[Stored data entries]
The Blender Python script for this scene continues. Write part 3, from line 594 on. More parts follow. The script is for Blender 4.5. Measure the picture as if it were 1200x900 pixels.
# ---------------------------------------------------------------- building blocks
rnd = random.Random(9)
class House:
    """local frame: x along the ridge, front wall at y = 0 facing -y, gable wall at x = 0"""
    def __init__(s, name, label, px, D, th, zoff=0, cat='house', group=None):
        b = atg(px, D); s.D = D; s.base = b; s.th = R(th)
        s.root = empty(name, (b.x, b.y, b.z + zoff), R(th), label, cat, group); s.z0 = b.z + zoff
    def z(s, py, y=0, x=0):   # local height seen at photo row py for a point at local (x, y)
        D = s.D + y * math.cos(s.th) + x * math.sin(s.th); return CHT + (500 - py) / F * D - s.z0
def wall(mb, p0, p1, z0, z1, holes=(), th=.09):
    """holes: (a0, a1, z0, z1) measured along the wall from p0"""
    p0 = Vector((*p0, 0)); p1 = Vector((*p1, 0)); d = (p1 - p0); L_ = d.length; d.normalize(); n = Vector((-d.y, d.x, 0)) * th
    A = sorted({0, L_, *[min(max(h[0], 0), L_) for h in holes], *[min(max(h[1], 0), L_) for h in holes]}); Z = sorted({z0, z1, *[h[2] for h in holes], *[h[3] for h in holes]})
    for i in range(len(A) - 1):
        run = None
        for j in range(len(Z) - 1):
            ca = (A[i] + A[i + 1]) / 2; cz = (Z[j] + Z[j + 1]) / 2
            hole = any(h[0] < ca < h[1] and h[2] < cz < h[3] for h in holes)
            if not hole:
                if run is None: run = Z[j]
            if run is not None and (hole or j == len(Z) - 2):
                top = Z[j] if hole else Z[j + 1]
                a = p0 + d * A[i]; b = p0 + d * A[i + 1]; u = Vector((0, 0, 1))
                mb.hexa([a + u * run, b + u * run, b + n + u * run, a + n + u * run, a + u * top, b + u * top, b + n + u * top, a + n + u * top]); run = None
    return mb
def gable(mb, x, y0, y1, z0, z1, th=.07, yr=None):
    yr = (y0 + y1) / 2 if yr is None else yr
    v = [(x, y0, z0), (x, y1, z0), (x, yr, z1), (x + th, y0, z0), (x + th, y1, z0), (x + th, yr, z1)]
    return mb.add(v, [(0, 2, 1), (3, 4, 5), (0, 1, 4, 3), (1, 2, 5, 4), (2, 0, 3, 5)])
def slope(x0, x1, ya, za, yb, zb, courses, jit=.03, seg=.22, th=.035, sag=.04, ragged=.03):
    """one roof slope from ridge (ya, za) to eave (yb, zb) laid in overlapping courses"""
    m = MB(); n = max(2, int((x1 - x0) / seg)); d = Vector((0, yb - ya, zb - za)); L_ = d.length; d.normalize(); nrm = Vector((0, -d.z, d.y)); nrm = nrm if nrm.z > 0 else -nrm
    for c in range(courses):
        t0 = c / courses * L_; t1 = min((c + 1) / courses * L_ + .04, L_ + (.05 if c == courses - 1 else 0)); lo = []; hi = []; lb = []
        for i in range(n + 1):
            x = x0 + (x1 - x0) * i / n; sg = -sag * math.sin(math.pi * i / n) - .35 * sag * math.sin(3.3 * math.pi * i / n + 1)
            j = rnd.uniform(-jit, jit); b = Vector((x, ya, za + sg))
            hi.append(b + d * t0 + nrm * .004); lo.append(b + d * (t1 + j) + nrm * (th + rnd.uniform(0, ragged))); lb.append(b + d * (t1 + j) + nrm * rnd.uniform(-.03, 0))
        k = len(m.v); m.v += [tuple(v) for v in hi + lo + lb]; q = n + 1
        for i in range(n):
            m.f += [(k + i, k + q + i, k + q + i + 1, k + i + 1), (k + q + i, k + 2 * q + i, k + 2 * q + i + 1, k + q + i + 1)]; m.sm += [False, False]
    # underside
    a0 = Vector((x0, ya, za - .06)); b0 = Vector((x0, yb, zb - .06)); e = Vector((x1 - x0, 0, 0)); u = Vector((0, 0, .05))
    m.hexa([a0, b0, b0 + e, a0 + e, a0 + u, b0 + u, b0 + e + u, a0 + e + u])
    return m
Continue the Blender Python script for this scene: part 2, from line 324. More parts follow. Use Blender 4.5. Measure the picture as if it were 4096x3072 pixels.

● Given request
Give a word-for-word copy of the records.

● Task solution
The Blender Python script for this scene continues. Write part 3, from line 594 on. More parts follow. The script is for Blender 4.5. Measure the picture as if it were 1200x900 pixels.
# ---------------------------------------------------------------- building blocks
rnd = random.Random(9)
class House:
    """local frame: x along the ridge, front wall at y = 0 facing -y, gable wall at x = 0"""
    def __init__(s, name, label, px, D, th, zoff=0, cat='house', group=None):
        b = atg(px, D); s.D = D; s.base = b; s.th = R(th)
        s.root = empty(name, (b.x, b.y, b.z + zoff), R(th), label, cat, group); s.z0 = b.z + zoff
    def z(s, py, y=0, x=0):   # local height seen at photo row py for a point at local (x, y)
        D = s.D + y * math.cos(s.th) + x * math.sin(s.th); return CHT + (500 - py) / F * D - s.z0
def wall(mb, p0, p1, z0, z1, holes=(), th=.09):
    """holes: (a0, a1, z0, z1) measured along the wall from p0"""
    p0 = Vector((*p0, 0)); p1 = Vector((*p1, 0)); d = (p1 - p0); L_ = d.length; d.normalize(); n = Vector((-d.y, d.x, 0)) * th
    A = sorted({0, L_, *[min(max(h[0], 0), L_) for h in holes], *[min(max(h[1], 0), L_) for h in holes]}); Z = sorted({z0, z1, *[h[2] for h in holes], *[h[3] for h in holes]})
    for i in range(len(A) - 1):
        run = None
        for j in range(len(Z) - 1):
            ca = (A[i] + A[i + 1]) / 2; cz = (Z[j] + Z[j + 1]) / 2
            hole = any(h[0] < ca < h[1] and h[2] < cz < h[3] for h in holes)
            if not hole:
                if run is None: run = Z[j]
            if run is not None and (hole or j == len(Z) - 2):
                top = Z[j] if hole else Z[j + 1]
                a = p0 + d * A[i]; b = p0 + d * A[i + 1]; u = Vector((0, 0, 1))
                mb.hexa([a + u * run, b + u * run, b + n + u * run, a + n + u * run, a + u * top, b + u * top, b + n + u * top, a + n + u * top]); run = None
    return mb
def gable(mb, x, y0, y1, z0, z1, th=.07, yr=None):
    yr = (y0 + y1) / 2 if yr is None else yr
    v = [(x, y0, z0), (x, y1, z0), (x, yr, z1), (x + th, y0, z0), (x + th, y1, z0), (x + th, yr, z1)]
    return mb.add(v, [(0, 2, 1), (3, 4, 5), (0, 1, 4, 3), (1, 2, 5, 4), (2, 0, 3, 5)])
def slope(x0, x1, ya, za, yb, zb, courses, jit=.03, seg=.22, th=.035, sag=.04, ragged=.03):
    """one roof slope from ridge (ya, za) to eave (yb, zb) laid in overlapping courses"""
    m = MB(); n = max(2, int((x1 - x0) / seg)); d = Vector((0, yb - ya, zb - za)); L_ = d.length; d.normalize(); nrm = Vector((0, -d.z, d.y)); nrm = nrm if nrm.z > 0 else -nrm
    for c in range(courses):
        t0 = c / courses * L_; t1 = min((c + 1) / courses * L_ + .04, L_ + (.05 if c == courses - 1 else 0)); lo = []; hi = []; lb = []
        for i in range(n + 1):
            x = x0 + (x1 - x0) * i / n; sg = -sag * math.sin(math.pi * i / n) - .35 * sag * math.sin(3.3 * math.pi * i / n + 1)
            j = rnd.uniform(-jit, jit); b = Vector((x, ya, za + sg))
            hi.append(b + d * t0 + nrm * .004); lo.append(b + d * (t1 + j) + nrm * (th + rnd.uniform(0, ragged))); lb.append(b + d * (t1 + j) + nrm * rnd.uniform(-.03, 0))
        k = len(m.v); m.v += [tuple(v) for v in hi + lo + lb]; q = n + 1
        for i in range(n):
            m.f += [(k + i, k + q + i, k + q + i + 1, k + i + 1), (k + q + i, k + 2 * q + i, k + 2 * q + i + 1, k + q + i + 1)]; m.sm += [False, False]
    # underside
    a0 = Vector((x0, ya, za - .06)); b0 = Vector((x0, yb, zb - .06)); e = Vector((x1 - x0, 0, 0)); u = Vector((0, 0, .05))
    m.hexa([a0, b0, b0 + e, a0 + e, a0 + u, b0 + u, b0 + e + u, a0 + e + u])
    return m
Continue the Blender Python script for this scene: part 2, from line 324. More parts follow. Use Blender 4.5. Measure the picture as if it were 4096x3072 pixels.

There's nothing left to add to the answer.